The end result is a slick and clean album with weeping acoustic ballads and house-inspired dancehall. But one drop reggae is not completely left out of this contemporary cocktail. Another Drama, with its dub mixing and crying saxophones, or Road of Life, with its catchy na-na-na, are two fine slices of modern reggae. New Day Dawn certainly stands out compared to his previous albums, partly thanks to its more mature approach.

“The album is versatile. On one hand you have handmade roots reggae, and on the other hand you have dancehall and an electronic sound. It’s a lot of passion and love in the project. I love it and a lot of the songs also work well on stage. I had imagined how I could deliver on stage and the result is very alive,” he explains, and continues:

“I grow with the times. I don’t want to do the same thing over and over. Roots is my first love and probably my last, but I don’t like categories. Roots reggae is at the center of everything.”

Follows his inner voice

For Gentleman New Day Dawn stands for a new beginning and a new opportunity, it’s just a matter of attitude.

“There is a revolutionary dynamic in this world. Just look at Cairo. There was a revolution in Egypt and this has been a significant experience for me. Young people striving for change, striving for a new episode. It’s very positive, even though there still is a lot of darkness out there,” he says.

Gentleman strives to do good and is a very positive person, something that’s also reflected in his lyrics.

“Every feeling I have flows through my music. There are days when I go through life reaching nowhere. It can be depressive, but two days later it’s a new vibe. It’s just a matter of decision and perspective, what you see and what you feel,” he says, and adds:

“I follow my inner voice and I’m not thinking about what I’m doing, I just do it. Sometimes it’s right, sometimes it’s not.”

Pure Gentleman

Gentleman has a history of voicing a lot of combinations with other artists. On Diversity, for example, he shared vocal duties with Christopher Martin, Tanya Stephens, Red Rose, Million Stylez, Patrice and Sugar Minott. He has also dropped an album together with Richie Stephens. But on New Day Dawn it’s just Gentleman.
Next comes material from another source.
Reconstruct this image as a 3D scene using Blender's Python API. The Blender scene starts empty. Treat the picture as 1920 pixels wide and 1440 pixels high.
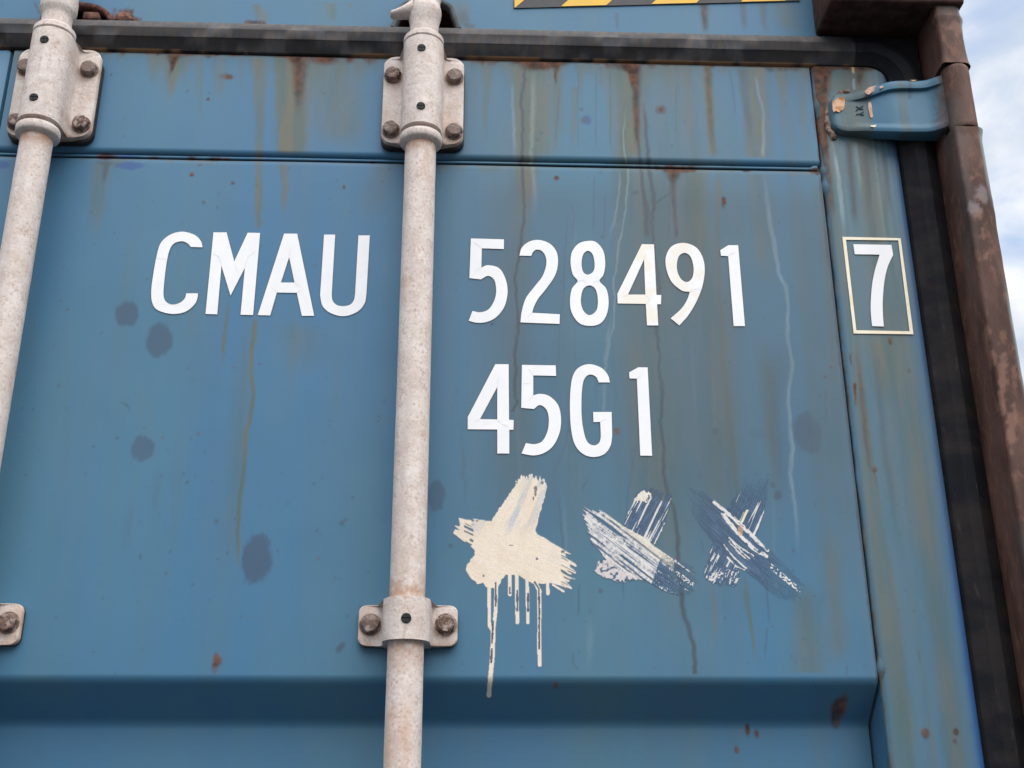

“My first album had no combinations either. This time I didn’t have a plan, it just happened. I just loved the songs and loved the idea more and more without any features. I didn’t need it this time,” he says, and adds:

“I love to work with other people, but it was time for a pure Gentleman album.”

“A change is in the making”

15 years have passed since Gentleman put out his debut album Troddin’ On, a set that offered a potent mix of hip-hop and dancehall. In 2002 his perspectives had changed and his breakthrough album Journey to Jah was released. This album showcased a new and rootsier side of Gentleman with guest performers such as Luciano and Capleton.

Now, twelve years after his breakthrough, things are different. The music industry has undergone huge changes and Gentleman is a superstar in his native Germany.

“I’m still the same and I have the same direction, but the world is much more complex and things are not black or white. It’s not as easy today as it used to be. I didn’t think too much in the beginning. Today, I know what people want, I’m a better song writer and I have process. Some lyrics from back in the day would not do it today,” he explains and adds:

“The whole music business and how we consume music has changed. It’s not better or worse today, it’s just different. Good or bad, I don’t know. But the morality is gone. People don’t spend money on music anymore which makes it difficult for newcomers. There is a lot of talent, but no opportunities. Labels don’t work the way they used to. They are looking for that one hit and it’s not easy. But I think a change is in the making. It’s moving in cycles.”